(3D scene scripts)
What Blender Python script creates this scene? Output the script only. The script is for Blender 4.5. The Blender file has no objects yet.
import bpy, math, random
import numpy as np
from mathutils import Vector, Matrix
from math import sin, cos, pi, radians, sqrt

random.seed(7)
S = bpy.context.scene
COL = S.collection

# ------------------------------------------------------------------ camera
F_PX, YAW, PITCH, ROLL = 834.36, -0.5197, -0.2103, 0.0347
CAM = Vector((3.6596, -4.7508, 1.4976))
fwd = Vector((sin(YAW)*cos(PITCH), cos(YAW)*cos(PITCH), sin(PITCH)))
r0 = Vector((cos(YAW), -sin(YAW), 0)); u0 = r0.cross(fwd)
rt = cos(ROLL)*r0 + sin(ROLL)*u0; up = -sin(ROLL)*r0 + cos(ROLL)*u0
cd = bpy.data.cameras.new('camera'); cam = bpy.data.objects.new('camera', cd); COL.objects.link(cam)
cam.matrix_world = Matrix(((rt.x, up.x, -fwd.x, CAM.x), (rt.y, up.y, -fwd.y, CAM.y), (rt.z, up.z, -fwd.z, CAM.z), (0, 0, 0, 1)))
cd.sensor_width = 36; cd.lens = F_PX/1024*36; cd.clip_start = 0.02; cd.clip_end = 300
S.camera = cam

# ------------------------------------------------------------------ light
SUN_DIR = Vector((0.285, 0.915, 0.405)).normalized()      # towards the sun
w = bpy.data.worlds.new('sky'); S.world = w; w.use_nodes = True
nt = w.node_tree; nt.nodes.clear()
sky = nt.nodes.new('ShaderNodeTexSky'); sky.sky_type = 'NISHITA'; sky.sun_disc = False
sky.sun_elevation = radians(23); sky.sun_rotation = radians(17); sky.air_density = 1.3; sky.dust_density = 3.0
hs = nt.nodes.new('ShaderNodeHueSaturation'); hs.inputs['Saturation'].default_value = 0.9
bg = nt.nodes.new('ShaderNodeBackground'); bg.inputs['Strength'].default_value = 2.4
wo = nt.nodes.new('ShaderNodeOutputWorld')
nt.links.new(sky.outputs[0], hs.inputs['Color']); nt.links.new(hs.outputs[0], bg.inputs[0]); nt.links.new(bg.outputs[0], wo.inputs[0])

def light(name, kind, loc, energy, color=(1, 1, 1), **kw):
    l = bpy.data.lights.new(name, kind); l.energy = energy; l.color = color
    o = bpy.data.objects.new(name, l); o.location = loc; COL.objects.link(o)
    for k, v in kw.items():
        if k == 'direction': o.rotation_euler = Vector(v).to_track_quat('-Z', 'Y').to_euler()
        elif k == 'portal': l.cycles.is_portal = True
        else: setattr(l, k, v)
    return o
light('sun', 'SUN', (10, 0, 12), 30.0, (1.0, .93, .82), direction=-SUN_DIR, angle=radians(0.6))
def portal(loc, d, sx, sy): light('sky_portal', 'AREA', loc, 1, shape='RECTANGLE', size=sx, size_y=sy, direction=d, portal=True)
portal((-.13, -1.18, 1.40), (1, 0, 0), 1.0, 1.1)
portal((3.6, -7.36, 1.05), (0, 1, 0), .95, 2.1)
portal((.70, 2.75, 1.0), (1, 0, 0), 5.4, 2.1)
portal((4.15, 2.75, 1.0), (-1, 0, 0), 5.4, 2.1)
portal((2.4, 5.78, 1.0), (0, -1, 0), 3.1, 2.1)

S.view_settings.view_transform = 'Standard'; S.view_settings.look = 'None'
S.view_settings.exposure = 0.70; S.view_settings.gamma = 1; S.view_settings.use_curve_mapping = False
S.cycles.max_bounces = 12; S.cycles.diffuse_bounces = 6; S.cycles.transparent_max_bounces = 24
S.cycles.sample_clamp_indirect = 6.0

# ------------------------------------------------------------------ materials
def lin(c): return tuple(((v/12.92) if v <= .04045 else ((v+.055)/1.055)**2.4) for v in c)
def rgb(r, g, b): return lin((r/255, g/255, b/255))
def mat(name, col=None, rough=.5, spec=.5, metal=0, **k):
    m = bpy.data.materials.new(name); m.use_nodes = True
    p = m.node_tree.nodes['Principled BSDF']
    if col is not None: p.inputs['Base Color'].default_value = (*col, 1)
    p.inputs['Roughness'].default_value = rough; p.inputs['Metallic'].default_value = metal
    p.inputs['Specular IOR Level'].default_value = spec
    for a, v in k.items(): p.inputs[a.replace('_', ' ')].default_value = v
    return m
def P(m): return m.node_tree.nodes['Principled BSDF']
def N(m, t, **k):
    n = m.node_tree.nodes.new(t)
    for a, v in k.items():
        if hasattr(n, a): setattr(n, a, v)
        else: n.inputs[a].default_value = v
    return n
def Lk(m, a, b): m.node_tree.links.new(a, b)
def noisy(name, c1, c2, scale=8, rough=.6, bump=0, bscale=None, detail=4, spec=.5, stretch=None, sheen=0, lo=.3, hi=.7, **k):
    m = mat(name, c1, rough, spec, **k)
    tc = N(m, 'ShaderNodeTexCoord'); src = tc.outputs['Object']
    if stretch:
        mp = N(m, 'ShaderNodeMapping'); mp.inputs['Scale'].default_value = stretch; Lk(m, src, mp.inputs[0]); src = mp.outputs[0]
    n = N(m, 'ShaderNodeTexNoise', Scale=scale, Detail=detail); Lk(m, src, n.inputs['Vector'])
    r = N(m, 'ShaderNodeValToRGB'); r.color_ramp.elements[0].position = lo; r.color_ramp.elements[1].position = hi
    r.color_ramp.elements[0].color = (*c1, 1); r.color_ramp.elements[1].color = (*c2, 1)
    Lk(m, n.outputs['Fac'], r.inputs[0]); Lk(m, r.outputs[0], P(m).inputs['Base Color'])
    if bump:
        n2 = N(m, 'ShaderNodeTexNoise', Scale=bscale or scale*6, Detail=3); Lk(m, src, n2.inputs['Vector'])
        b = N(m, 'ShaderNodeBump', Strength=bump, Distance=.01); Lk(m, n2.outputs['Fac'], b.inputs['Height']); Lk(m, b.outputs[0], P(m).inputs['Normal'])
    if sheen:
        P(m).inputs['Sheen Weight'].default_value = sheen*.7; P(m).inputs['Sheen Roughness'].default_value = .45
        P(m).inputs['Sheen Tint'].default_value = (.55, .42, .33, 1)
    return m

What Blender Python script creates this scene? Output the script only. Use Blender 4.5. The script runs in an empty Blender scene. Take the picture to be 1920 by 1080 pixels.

### Brief
Everything from the first line of the records above to the line containing "S.camera = cam", inclusive, should be repeated exactly; leave out the rest.

### Result of this exercise
What Blender Python script creates this scene? Output the script only. The script is for Blender 4.5. The Blender file has no objects yet.
import bpy, math, random
import numpy as np
from mathutils import Vector, Matrix
from math import sin, cos, pi, radians, sqrt

random.seed(7)
S = bpy.context.scene
COL = S.collection

# ------------------------------------------------------------------ camera
F_PX, YAW, PITCH, ROLL = 834.36, -0.5197, -0.2103, 0.0347
CAM = Vector((3.6596, -4.7508, 1.4976))
fwd = Vector((sin(YAW)*cos(PITCH), cos(YAW)*cos(PITCH), sin(PITCH)))
r0 = Vector((cos(YAW), -sin(YAW), 0)); u0 = r0.cross(fwd)
rt = cos(ROLL)*r0 + sin(ROLL)*u0; up = -sin(ROLL)*r0 + cos(ROLL)*u0
cd = bpy.data.cameras.new('camera'); cam = bpy.data.objects.new('camera', cd); COL.objects.link(cam)
cam.matrix_world = Matrix(((rt.x, up.x, -fwd.x, CAM.x), (rt.y, up.y, -fwd.y, CAM.y), (rt.z, up.z, -fwd.z, CAM.z), (0, 0, 0, 1)))
cd.sensor_width = 36; cd.lens = F_PX/1024*36; cd.clip_start = 0.02; cd.clip_end = 300
S.camera = cam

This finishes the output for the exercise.